Request -> Print exactly the part opening with the line containing "Build this scene" and closing with the line containing "SC = bpy.context.scene", with both of those lines included.

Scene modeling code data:
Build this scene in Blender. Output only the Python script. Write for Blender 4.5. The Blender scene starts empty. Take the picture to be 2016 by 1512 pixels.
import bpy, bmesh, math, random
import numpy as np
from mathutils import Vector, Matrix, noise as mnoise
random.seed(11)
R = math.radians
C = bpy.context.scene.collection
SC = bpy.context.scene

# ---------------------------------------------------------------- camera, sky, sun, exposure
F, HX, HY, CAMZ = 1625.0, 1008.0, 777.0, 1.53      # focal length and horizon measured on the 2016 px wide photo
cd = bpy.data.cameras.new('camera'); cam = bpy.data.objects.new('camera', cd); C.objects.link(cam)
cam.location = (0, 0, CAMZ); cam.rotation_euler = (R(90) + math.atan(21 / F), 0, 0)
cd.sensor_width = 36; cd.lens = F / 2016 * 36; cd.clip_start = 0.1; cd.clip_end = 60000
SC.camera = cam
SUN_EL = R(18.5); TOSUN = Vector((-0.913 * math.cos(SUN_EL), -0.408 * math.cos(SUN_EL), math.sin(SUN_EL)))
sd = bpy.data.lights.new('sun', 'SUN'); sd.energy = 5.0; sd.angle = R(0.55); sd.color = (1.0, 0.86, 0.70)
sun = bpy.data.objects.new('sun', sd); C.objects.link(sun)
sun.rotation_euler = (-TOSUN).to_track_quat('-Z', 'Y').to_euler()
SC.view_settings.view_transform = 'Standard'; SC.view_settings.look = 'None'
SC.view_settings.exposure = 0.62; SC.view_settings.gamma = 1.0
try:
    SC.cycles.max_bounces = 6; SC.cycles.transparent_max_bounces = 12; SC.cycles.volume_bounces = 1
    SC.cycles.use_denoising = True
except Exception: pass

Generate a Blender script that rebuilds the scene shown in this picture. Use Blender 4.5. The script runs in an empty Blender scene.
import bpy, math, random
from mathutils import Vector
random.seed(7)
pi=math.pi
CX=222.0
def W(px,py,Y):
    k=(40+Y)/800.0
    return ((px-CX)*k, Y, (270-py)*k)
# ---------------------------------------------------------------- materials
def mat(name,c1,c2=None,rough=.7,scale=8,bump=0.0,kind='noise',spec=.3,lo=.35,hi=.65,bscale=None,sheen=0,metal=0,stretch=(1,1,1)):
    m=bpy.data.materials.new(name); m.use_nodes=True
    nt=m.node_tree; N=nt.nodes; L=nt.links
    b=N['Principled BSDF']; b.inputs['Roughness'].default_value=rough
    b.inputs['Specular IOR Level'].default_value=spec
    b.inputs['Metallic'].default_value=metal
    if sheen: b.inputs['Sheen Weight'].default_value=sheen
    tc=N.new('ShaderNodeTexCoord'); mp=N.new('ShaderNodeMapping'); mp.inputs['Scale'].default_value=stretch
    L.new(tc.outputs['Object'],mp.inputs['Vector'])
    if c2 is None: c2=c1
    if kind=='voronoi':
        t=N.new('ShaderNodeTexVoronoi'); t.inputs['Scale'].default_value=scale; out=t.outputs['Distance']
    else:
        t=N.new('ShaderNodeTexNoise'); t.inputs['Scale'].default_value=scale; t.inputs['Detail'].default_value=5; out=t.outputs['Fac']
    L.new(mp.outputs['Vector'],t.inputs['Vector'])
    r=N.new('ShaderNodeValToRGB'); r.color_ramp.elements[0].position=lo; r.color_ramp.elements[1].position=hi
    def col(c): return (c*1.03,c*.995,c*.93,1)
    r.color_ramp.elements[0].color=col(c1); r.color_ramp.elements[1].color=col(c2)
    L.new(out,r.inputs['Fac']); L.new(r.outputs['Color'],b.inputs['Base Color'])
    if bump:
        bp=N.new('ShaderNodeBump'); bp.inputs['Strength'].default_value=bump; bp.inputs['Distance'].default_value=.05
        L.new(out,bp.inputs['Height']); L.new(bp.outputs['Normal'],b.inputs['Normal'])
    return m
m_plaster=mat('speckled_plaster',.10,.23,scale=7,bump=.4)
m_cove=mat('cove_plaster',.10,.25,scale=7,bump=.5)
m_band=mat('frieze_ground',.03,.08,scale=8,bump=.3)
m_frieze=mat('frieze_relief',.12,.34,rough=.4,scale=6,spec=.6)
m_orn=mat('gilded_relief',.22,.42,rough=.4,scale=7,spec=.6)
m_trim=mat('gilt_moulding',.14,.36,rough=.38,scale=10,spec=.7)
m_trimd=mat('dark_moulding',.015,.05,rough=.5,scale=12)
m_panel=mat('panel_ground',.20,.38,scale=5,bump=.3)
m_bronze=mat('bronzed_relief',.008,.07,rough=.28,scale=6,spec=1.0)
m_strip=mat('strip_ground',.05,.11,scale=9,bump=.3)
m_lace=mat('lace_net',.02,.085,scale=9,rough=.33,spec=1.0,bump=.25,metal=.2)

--

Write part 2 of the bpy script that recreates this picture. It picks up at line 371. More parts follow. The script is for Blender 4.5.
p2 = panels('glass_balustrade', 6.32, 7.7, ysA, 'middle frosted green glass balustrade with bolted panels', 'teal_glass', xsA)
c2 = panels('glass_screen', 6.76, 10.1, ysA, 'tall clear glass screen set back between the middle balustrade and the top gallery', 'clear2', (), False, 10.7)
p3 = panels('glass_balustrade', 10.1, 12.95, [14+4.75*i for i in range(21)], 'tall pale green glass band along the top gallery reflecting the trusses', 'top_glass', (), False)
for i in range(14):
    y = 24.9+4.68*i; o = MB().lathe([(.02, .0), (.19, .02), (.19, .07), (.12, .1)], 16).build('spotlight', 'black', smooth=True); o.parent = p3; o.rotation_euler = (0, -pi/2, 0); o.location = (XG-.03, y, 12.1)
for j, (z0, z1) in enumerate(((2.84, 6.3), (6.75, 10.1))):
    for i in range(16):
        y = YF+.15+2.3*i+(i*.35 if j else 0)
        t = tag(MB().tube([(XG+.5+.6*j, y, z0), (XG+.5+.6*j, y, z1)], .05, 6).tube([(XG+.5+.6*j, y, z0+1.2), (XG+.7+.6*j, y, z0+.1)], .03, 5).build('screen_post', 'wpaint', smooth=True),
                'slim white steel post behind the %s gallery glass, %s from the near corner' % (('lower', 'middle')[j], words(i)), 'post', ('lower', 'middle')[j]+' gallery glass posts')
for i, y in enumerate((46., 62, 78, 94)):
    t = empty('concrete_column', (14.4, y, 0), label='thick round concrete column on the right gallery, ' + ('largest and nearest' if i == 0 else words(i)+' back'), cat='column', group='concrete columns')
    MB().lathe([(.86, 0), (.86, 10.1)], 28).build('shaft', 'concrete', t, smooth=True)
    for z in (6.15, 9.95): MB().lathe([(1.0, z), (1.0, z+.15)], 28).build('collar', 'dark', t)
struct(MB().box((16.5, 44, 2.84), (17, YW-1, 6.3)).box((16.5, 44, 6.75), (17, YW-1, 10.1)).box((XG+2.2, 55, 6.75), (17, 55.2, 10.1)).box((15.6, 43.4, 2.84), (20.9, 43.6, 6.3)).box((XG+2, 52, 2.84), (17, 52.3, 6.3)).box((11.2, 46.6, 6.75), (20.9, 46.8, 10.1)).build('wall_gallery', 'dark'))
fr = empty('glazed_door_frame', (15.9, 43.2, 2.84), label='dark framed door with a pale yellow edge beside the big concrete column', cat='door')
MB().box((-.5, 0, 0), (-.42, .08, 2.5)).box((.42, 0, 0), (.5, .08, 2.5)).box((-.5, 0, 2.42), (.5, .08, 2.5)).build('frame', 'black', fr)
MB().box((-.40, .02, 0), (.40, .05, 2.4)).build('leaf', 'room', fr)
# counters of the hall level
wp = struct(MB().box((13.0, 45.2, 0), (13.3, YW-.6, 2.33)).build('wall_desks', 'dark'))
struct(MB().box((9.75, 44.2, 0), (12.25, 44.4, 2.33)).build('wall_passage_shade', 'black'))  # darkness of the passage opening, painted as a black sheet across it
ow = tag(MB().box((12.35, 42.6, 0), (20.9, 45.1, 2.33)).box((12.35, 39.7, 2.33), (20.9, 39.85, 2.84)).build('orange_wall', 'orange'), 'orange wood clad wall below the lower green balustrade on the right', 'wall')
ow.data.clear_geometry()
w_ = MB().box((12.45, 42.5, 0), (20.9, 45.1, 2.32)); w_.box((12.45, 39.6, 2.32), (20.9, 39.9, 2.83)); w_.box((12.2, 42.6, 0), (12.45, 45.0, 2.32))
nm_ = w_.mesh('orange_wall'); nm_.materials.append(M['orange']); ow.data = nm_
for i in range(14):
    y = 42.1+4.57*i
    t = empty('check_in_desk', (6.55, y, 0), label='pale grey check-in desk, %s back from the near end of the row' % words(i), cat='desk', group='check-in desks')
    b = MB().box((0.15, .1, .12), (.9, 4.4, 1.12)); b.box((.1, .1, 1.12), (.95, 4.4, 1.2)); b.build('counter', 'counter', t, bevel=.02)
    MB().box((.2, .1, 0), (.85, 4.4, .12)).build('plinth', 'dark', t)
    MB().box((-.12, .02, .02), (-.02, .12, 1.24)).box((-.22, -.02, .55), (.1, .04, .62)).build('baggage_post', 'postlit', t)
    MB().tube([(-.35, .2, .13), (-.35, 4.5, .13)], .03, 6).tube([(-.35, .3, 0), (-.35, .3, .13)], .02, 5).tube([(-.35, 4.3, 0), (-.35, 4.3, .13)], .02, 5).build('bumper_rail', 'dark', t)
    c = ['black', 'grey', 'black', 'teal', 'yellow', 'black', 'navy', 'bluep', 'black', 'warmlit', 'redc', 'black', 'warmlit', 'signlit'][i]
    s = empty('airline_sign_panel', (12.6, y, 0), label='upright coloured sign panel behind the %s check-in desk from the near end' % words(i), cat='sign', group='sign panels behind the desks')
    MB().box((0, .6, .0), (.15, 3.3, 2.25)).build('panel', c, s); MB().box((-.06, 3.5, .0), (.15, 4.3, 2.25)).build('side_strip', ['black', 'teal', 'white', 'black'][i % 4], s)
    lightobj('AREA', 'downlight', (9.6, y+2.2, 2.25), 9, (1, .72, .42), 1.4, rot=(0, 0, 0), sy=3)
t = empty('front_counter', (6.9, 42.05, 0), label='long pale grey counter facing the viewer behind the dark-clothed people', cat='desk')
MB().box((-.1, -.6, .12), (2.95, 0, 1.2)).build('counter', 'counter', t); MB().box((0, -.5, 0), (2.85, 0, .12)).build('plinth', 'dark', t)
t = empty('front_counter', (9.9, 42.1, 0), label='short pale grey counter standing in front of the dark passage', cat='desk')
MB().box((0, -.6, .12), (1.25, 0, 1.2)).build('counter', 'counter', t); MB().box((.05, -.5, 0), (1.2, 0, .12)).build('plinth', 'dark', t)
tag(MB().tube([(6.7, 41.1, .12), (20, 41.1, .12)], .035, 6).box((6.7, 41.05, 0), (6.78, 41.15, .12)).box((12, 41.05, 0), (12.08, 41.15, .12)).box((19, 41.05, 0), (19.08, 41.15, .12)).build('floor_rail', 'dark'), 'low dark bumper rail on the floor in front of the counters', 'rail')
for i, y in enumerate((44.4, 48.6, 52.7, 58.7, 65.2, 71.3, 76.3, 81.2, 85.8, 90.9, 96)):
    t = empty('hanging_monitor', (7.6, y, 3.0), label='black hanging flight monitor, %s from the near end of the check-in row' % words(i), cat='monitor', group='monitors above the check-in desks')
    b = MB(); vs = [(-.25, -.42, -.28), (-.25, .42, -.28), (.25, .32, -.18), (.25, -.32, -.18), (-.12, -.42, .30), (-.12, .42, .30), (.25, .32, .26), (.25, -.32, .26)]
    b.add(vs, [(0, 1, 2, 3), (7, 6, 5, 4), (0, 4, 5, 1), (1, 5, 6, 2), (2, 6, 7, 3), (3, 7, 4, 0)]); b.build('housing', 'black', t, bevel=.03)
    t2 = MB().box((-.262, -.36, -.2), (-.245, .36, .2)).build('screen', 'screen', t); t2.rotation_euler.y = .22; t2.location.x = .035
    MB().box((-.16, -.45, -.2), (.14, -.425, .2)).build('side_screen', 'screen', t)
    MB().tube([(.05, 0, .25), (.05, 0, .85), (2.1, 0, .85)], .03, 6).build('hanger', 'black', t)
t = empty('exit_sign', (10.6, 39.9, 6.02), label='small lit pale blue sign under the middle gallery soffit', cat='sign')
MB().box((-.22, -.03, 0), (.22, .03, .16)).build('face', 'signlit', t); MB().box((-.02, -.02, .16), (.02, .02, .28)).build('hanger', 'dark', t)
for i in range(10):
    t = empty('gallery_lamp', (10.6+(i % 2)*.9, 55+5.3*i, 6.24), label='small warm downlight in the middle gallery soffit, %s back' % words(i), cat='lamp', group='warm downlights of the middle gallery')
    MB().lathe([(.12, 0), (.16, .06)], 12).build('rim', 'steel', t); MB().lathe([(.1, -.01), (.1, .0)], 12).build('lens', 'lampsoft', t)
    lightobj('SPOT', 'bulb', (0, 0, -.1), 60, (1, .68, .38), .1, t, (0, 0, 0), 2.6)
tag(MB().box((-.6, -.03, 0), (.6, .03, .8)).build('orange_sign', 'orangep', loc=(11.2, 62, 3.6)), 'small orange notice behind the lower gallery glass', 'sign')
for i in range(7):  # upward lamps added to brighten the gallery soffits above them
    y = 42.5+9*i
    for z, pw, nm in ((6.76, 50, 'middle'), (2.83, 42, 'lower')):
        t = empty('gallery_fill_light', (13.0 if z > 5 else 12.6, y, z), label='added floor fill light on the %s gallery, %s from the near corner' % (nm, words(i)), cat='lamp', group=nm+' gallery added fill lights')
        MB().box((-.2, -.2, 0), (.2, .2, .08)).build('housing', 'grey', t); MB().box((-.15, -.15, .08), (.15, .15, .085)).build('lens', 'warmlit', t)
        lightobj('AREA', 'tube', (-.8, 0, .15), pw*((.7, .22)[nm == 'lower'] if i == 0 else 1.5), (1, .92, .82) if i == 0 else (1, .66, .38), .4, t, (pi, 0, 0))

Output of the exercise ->
Build this scene in Blender. Output only the Python script. Write for Blender 4.5. The Blender scene starts empty. Take the picture to be 2016 by 1512 pixels.
import bpy, bmesh, math, random
import numpy as np
from mathutils import Vector, Matrix, noise as mnoise
random.seed(11)
R = math.radians
C = bpy.context.scene.collection
SC = bpy.context.scene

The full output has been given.